В отряде сначала не поверили, что одна девочка могла взорвать поезд. Чтобы проверить, правда ли это, командир выслал разведку. Разведка вернулась и доложила, что на перегоне между станциями Татарка и Осиповичи как раз в том месте, какое указывала Римма, действительно спущен под откос немецкий воинский эшелон. А раз никто другой из отряда на «железку» не ходил, всем стало ясно, что это дело Римминых рук.

Но Римма не успокоилась на этом и сразу же принялась за создание первой в отряде подрывной группы из девушек. В нее вошли мы и Надя Суровей. Римма была руководителем. Она учила, как подползать, подкладывать мины и вставлять капсюль. Когда мы изучили подрывное дело, она попросила командира отряда, чтобы он разрешил ей со своей группой пойти на «железку». Командир согласился. Она вскочила в землянку радостная, возбужденная. Лицо ее сияло, ярко блестели большие глаза.

– Девочки, пойдем! – крикнула она.

Мы поднялись с нар и начали собираться.

Взяли мины, тол, капсюли, еду, оружие и на рассвете отправились в дорогу. Лесом шли пятнадцать километров. Темнело, когда вышли на опушку, откуда была видна железнодорожная линия. Остановились, осмотрелись. Поблизости никого не было. Залегли и начали ожидать. Но в первую ночь нам не повезло – поезда не шли. Под утро полил дождь. Мы промокли, начали мерзнуть.

Километрах в трех от нас, на лугу, стоял стожок сена. Мы забрались в него. Немного согрелись и заснули. Проснулись в полдень. Поели. И опять отправились на линию. В лесочке дожидались темноты.

Пока лежали, Римма распределила, что кому делать. Поля и Надя остались на месте, а Нина и Римма с миной поползли к полотну. Вдруг послышались чьи-то шаги. Девочки прижались к земле и притаились: это шли два немецких часовых. Пропустив их, Римма с подругой поползли дальше. Послышался грохот поезда. Девочки заложили мину. Шум поезда нарастал. Римма и Нина быстро поползли назад, а потом вскочили и побежали. Когда поезд приблизился, они упали на землю. Раздался оглушительный взрыв под паровозом, и вверх взлетел высокий столб огня… Послышался треск, лязг, крики. Из сторожевых будок по нам открыли огонь из пулеметов. Немцы стреляли наугад. Мы лежали, пока не прекратилась стрельба. Потом поднялись и пошли в лагерь. Это была Риммина вторая, а наша первая боевая операция на «железке».

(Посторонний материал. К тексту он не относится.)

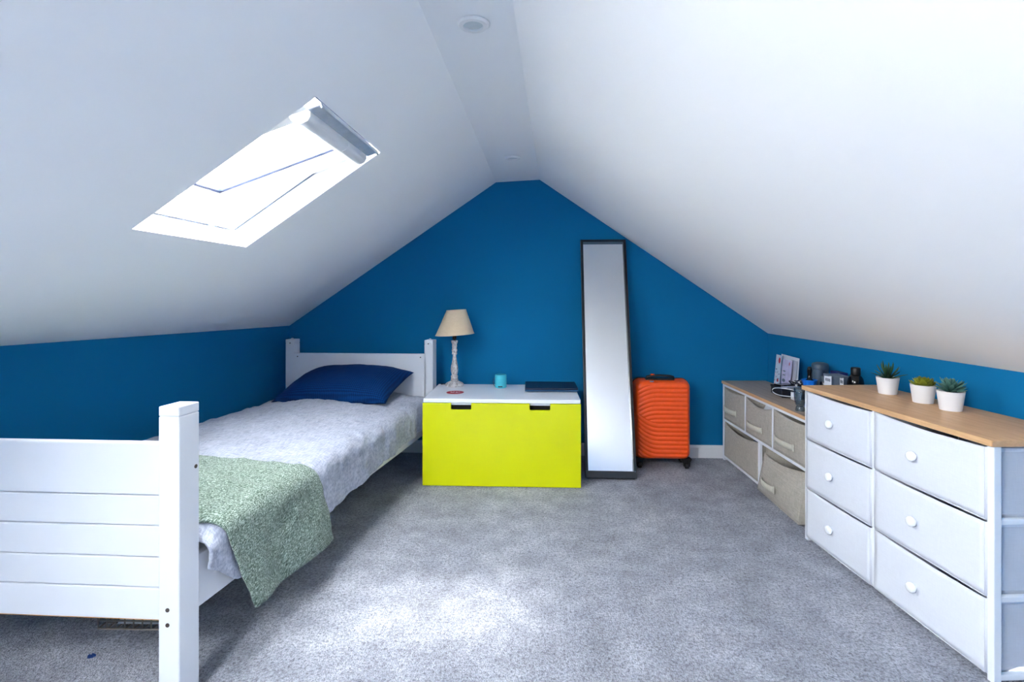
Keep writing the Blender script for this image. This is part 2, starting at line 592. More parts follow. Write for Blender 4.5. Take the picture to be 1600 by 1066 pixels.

От имени командования бригады нам была объявлена благодарность.

Вскоре Римма и Поля отправились на станцию Татарка. На этот раз они подложили под рельсу тол с капсюлем. Тол взрывается, если дернуть за длинный шнур, который прикреплен к капсюлю. За день до этого Митюров со своими подрывниками взорвал немецкий эшелон. Немцы после взрыва пустили вспомогательный поезд, который ходил то взад, то вперед. Взрывать его не было никакого смысла. С утра лил дождь, но девочки терпеливо ожидали. Вот прошли часовые; но тол и шнур не заметили, потом со станции вышел дежурный с карманным фонариком. Он подошел к тому месту, где был заложен тол, и увидел шнур. Раздался свисток. Выхода не было.

– Надо рвать! – прошептала Римма.

– Рви, – согласилась Поля.

Римма потянула за шнур. Девочки лежали в нескольких метрах от полотна, и их оглушило взрывной волной. Они не смогли сразу подняться. Через несколько минут все-таки встали и, поддерживая друг друга за руки, добрались до лагеря.

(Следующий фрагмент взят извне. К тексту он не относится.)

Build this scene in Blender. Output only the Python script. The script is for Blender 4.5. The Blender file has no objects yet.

На следующий день разведчики донесли, что дежурный немец был разорван на клочки.

Римма участвовала во многих других операциях. Она была неутомима. Вернувшись с одного задания, просилась на другое.

Погибла Римма летом 1944 года. Наш партизанский отряд шел с боями на соединение с регулярными частями Советской Армии, которая гнала немцев из родной Белоруссии.

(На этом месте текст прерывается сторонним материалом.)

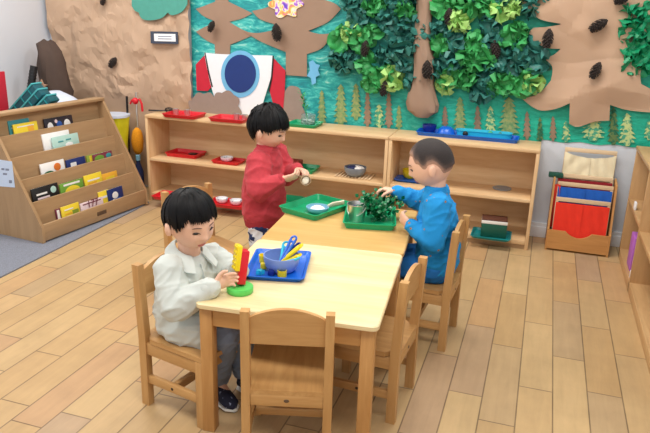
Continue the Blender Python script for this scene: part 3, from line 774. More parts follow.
tray('blue tray with a yellow bowl on the middle shelf behind the blue top', 'blue_plastic', onshelf(410, 180.5, MID), .20, .15, .015)
lathe_obj('bowl', 'yellow bowl in the blue tray on the middle shelf', 'bowl', 'yellow_plastic', onshelf(409.5, 178, MID + .0045), bowl_prof(.052, .062))
lathe_obj('lid', 'flat grey disc on the middle shelf of the right unit', 'lid', 'grey_ceramic', onshelf(502, 188.5, MID), [(0, 0), (.06, 0), (.062, .003), (.06, .006), (0, .006)])
tray('teal tray on the bottom shelf of the right unit', 'teal_plastic', onshelf(491, 236, BOT), .25, .20, .018)
gb = thing('card_box', 'dark green box with white band and brown lid on the teal tray', 'box', onshelf(493, 235, BOT + .0045), R(4))
MB().box((0, 0, .045), (.16, .11, .09), .003).build('box_body', 'box_green', gb)
MB().box((0, 0, .100), (.162, .112, .022), .003).build('white_band', 'white_plastic', gb)
MB().box((0, 0, .114), (.160, .110, .010), .003).build('lid', 'box_brown', gb)

# ------------------------------------------------------------------ bookcase
bkrz = math.atan2(-.111, .994)
bk = thing('bookcase', 'slanted wooden display bookcase with five tiers of picture books', 'bookcase', (-2.795, 3.103, .0085), bkrz)
BW = .966
fnx = lambda y0, y1: (lambda x, z, y: Vector((x, y, z)))
prof = [(0, 0), (0, .10), (-.355, .745), (-.42, .745), (-.42, 0)]
for y0, y1 in ((-.02, 0), (BW - .02, BW)):
    MB().prism(prof, y0, y1, lambda x, z, y: Vector((x, y, z))).build('side_panel', BK[2], bk, 30)
fx = [-.012, -.092, -.172, -.252, -.330]      # x of each lip
fz = [.03, .155, .285, .41, .535]             # floor of each tier
lip = [.105, .225, .355, .48, .605]
for i in range(5):
    if i == 0: MB().span((-.016, 0, .008), (-.002, BW - .02, .115), .003).build('front_board', BK[1], bk)
    nxt_x = fx[i + 1] if i < 4 else -.40
    top = (fz[i + 1] + .078) if i < 4 else .745
    MB().span((nxt_x, 0, fz[i] - .012), (fx[i] - .004, BW - .02, fz[i]), .001).build('tier_floor', BK[1], bk)
    # back board of the tier leans back, its top edge is the lip of the tier above
    x0 = nxt_x + .012; x1 = nxt_x - .012 if i < 4 else -.405
    mb = MB(); mb.prism([(x0, fz[i]), (x1, top), (x1 - .012, top), (x0 - .012, fz[i])], 0, BW - .02, lambda x, z, y: Vector((x, y, z))); mb.build('back_board', BK[1], bk, 30)
MB().span((-.42, -.02, .735), (-.345, BW, .757), .004).build('top_rail', BK[1], bk)
MB().box((-.001, BW * .51, .06), (.006, .085, .026), .002).build('badge', 'badge', bk)
# notice on the left side panel
bmw = Matrix.Translation(bk.location) @ Euler((0, 0, bkrz)).to_matrix().to_4x4()
sx = bmw.to_3x3() @ Vector((0, -1, 0)); sp0 = bmw @ Vector((0, -.0215, 0))
nq = [onplane(x, y, sp0, sx) for x, y in ((-4, 159), (12, 161.5), (15, 187.5), (-4, 186))]
nt_ = thing('paper_notice', 'pale printed paper notice taped on the bookcase side panel', 'notice', tuple(nq[0]))
mb = MB(); mb.rings([[p - nq[0] for p in nq], [p - nq[0] + sx * .001 for p in nq]]); mb.build('sheet', 'notice_paper', nt_, 0)
for (a, b, y0, y1) in ((1.5, 4.5, 168, 170), (5.5, 9, 168.5, 170.5), (3, 7, 173, 174.8), (9, 12, 180, 183)):
    w = [onplane(x, y, sp0 + sx * .0012, sx) - nq[0] for x, y in ((a, y0), (b, y0 + .3), (b, y1 + .3), (a, y1))]
    MB().rings([w, [p + sx * .0006 for p in w]]).build('text_line', 'print_grey', nt_, 0)
# books
bn = bmw.to_3x3() @ Vector((1, 0, .18)).normalized()
inv = bmw.inverted()
def book(tier, x0, x1, yt, label, cover, dx=0.0, pics=(), th=.010, tilt=0.0):
    nxt_x = fx[tier + 1] if tier < 4 else -.40
    lx = nxt_x + .022 + dx
    pl = bmw @ Vector((lx, 0, fz[tier] + .1)); nn = bmw.to_3x3() @ Vector((1, 0, .12)).normalized()
    a = inv @ onplane(x0, yt, pl, nn); b = inv @ onplane(x1, yt - (x1 - x0) * .16, pl, nn)
    w = abs(b.y - a.y); ztop = (a.z + b.z) / 2; h = max(ztop - fz[tier] - .002, .08)
    cy = (a.y + b.y) / 2
    t = thing('book', label, 'book', bmw @ Vector((lx + .006, cy, fz[tier] + .001)), bkrz, 'picture books in the bookcase')
    sh = Matrix.Shear('XY', 4, (0, 0)); lean = Euler((0, -R(8), 0)).to_matrix()
    rot = Euler((R(tilt), 0, 0)).to_matrix()
    tr = lambda o: o.data.transform((rot @ lean).to_4x4())
    o = MB().box((0, 0, h / 2), (th, w, h), .0012).build('cover', 'book_' + cover, t); tr(o)
    o = MB().box((-.0004, 0, h / 2 + .001), (th * .6, w - .006, h - .002)).build('pages', 'paper_white', t); tr(o)
    for (kind, u, v, su, sv, mt) in pics:      # u: 0 left..1 right as seen, v: 0 top..1 bottom
        c = Vector((th / 2 + .0006, (u - .5) * w, h * (1 - v)))
        if kind == 'r': o = MB().box(c, (.0012, su * w, sv * h)).build('cover_picture', 'book_' + mt, t)
        else: o = MB().ell(c, (.0012, su * w / 2, sv * h / 2), u=20, v=10).build('cover_picture', 'book_' + mt, t)
        tr(o)
    return t
book(4, 8, 29, 121, 'teal book tucked behind the yellow book on the top tier', 'teal', -.006, [('r', .5, .3, .8, .06, 'white')])
book(4, 13, 37, 124.5, 'yellow book at the left of the top tier', 'yellow', .014, [('r', .7, .4, .25, .5, 'orange'), ('r', .5, .15, .7, .05, 'white')])
book(4, 44, 72, 119, 'dark book with white figures on the top tier', 'dark', .004, [('e', .18, .45, .2, .5, 'white'), ('e', .5, .4, .2, .4, 'blue'), ('e', .78, .45, .24, .55, 'white'), ('e', .4, .2, .1, .2, 'pink')])
book(3, 42, 69, 134, 'white book behind the mint book on the fourth tier', 'white', -.006, [])
book(3, 52, 78, 137, 'mint green book with small grey lettering on the fourth tier', 'mint', .016, [('r', .3, .25, .2, .06, 'teal'), ('r', .6, .22, .2, .06, 'teal'), ('e', .6, .45, .3, .2, 'white'), ('r', .4, .6, .2, .08, 'teal')])
book(2, 40, 64, 163.5, 'white book with an orange face and green shape on the middle tier', 'white', .006, [('e', .68, .3, .3, .38, 'orangedot'), ('e', .3, .55, .45, .3, 'forest'), ('e', .72, .6, .25, .2, 'forest')])
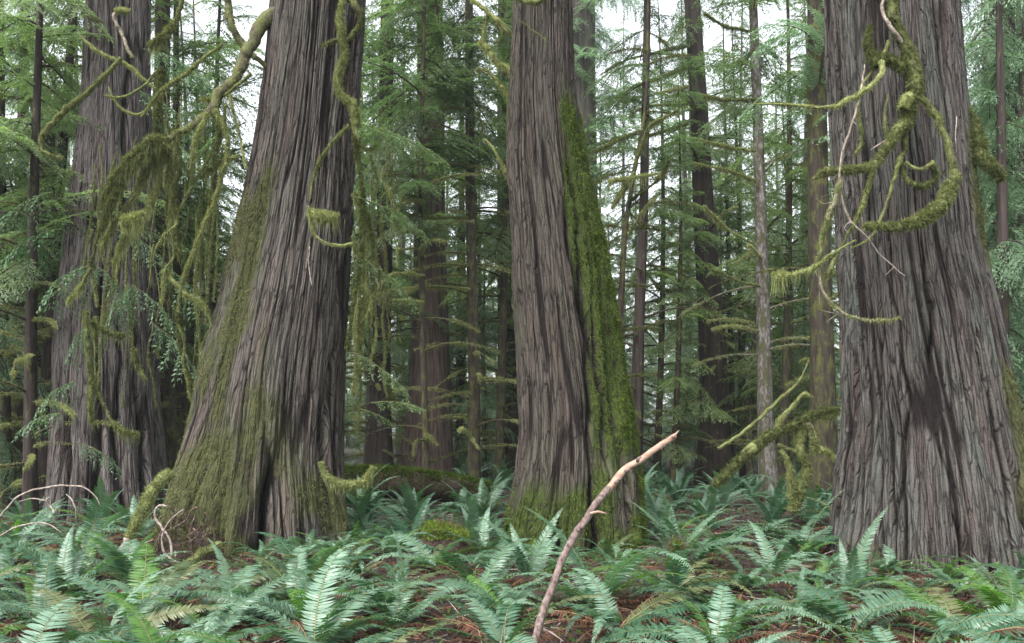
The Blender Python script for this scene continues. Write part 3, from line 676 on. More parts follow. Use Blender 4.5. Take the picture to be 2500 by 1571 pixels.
def limbs(wmb, lmb, mmb, axis_at, h0, h1, lmax, kind, seed, gap=0.24, lowdead=0, mossy=0.5, shape=0.75, az=None, hmin=0.8):
    """limbs up a trunk from h0 to h1; lowdead bare mossy ones below h0"""
    g = np.random.default_rng(seed)
    L_ = lib(kind); h = h0
    def put(h, L, a, tilt, leafy, entry, sc):
        ca, sa, ct, st_ = cos(a), sin(a), cos(tilt), sin(tilt)
        Mx = np.array([[ca * ct, -sa, -ca * st_], [sa * ct, ca, -sa * st_], [st_, 0, ct]]) * sc
        c0, r0 = axis_at(h)
        o = np.array([c0[0], c0[1], h])
        ax = entry[2] @ Mx.T + o
        rad = np.linspace(max(0.010, 0.011 * L), 0.004, len(ax)) * (1.0 if leafy else 1.5)
        tube(wmb, ax, rad, 4)
        if leafy:
            v = entry[1] @ Mx.T + o
            lmb.add(v.reshape(-1, 3), np.arange(len(v) * 4).reshape(-1, 4))
        if mmb is not None and (not leafy or g.random() < mossy):
            part = ax if not leafy else ax[:9]
            moss_sleeve(mmb, part, np.linspace(0.016, 0.008, len(part)) if not leafy else rad[:9], 0.05, 330 if not leafy else 110, 1.5, int(g.integers(1e6)))
    while h < h1:
        t = (h - h0) / (h1 - h0)
        L = lmax * (min(1, 0.45 + t * 3) if h0 > 0.5 else 1) * max(0.16, (1 - t) ** shape) * g.uniform(0.45, 1.25)
        cand = sorted(L_, key=lambda e: abs(e[0] - L) + g.random() * 0.3)
        e = cand[0]
        put(h, L, az if az is not None and g.random() < 0.5 else g.uniform(0, 2 * pi), R(g.normal(-3, 15)), True, e, L / e[0])
        h += gap * g.uniform(0.6, 1.4)
    for k in range(lowdead):
        hh = g.uniform(hmin, max(h0 + 1.5, hmin + 2)); L = g.uniform(0.5, 1.0) * min(lmax, 2.2)
        e = sorted(L_, key=lambda e: abs(e[0] - L) + g.random() * 0.3)[0]
        put(hh, L, g.uniform(0, 2 * pi), R(g.uniform(-5, 25)), False, e, L / e[0])

def bole(mb, cx, rad, zs, seed, n=18, flare=0.0):
    """trunk column: centres (k,2), radii at heights zs, gently furrowed"""
    zq = np.linspace(zs[0], zs[-1], 70); c = np.stack([np.interp(zq, zs, cx[:, 0]), np.interp(zq, zs, cx[:, 1])], 1); r = np.interp(zq, zs, rad)
    a = np.arange(n) / n * 2 * pi
    rr = r[:, None] * (1 + 0.13 * (vn(np.arange(n)[None] * 1.0 + 0 * zq[:, None], zq[:, None] * 0.25 + 0 * a, seed, per=n) - 0.5)
                       + flare * np.exp(-np.maximum(zq, 0) / 0.8)[:, None] * (0.5 + 0.5 * np.cos(a * 5 + seed)[None]))
    v = np.stack([c[:, 0:1] + rr * np.cos(a), c[:, 1:2] + rr * np.sin(a), np.repeat(zq[:, None], n, 1)], -1)
    k = len(zq); i = np.arange(k - 1)[:, None] * n; j = np.arange(n)[None]
    mb.add(v, np.stack([i + j, i + (j + 1) % n, i + n + (j + 1) % n, i + n + j], -1).reshape(-1, 4))

def conifer_meshes(H, r0, h0, lmax, kind, seed, barkm, leafm, gap=0.2, lowdead=10, mossy=0.4, moss=True, shape=0.75, bend=0.25):
    g = np.random.default_rng(seed)
    zs = np.linspace(-0.4, H, 9)
    cx = np.stack([bend * np.sin(zs / H * 2.5 + g.random() * 6) - bend * sin(0), bend * np.cos(zs / H * 2.1 + g.random() * 6)], 1); cx = cx - cx[0]
    rad = r0 * np.clip(1 - zs / H, 0.04, 1) ** 0.8; rad[0] *= 1.1
    w, l, m = MB(), MB(), (MB() if moss else None)
    bole(w, cx, rad, zs, seed, 14, 0.25)
    at = lambda h: ((np.interp(h, zs, cx[:, 0]), np.interp(h, zs, cx[:, 1])), np.interp(h, zs, rad))
    limbs(w, l, m, at, h0, H - 0.2, lmax, kind, seed + 1, gap, lowdead, mossy, shape)
    return (w.mesh('trunk', barkm, True), l.mesh('crown', leafm), m.mesh('hanging_moss', M['moss']) if moss else None)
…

Немцы уже сдавались пачками.

В это время произошло то, чего никто не ожидал. По шоссе Минск – Бобруйск двигались части немцев, которые вырвались из бобруйского «котла». Они напали на наш отряд. Партизаны залегли около шоссе. Завязался жестокий бой. Было подбито два танка и несколько машин. Римма и семь бойцов вели бой с большой группой немцев.

Когда вышли патроны, Римма поднялась в атаку. В эту минуту вражеская пуля скосила ее.

Уже мертвой ее привезли в Осиповичи. Здесь ее и похоронили.

Партизаны отряда тосковали по Римме. А мы, ее подруги, горько плакали. Очень жаль было Римму, с которой прошли весь боевой путь, перенесли все тяжести и трудности партизанской жизни… Особенно обидно было то, что она погибла в счастливый день освобождения Белоруссии.

Поля и Нина Борозна.

Местечко Липень, Осиповичский район.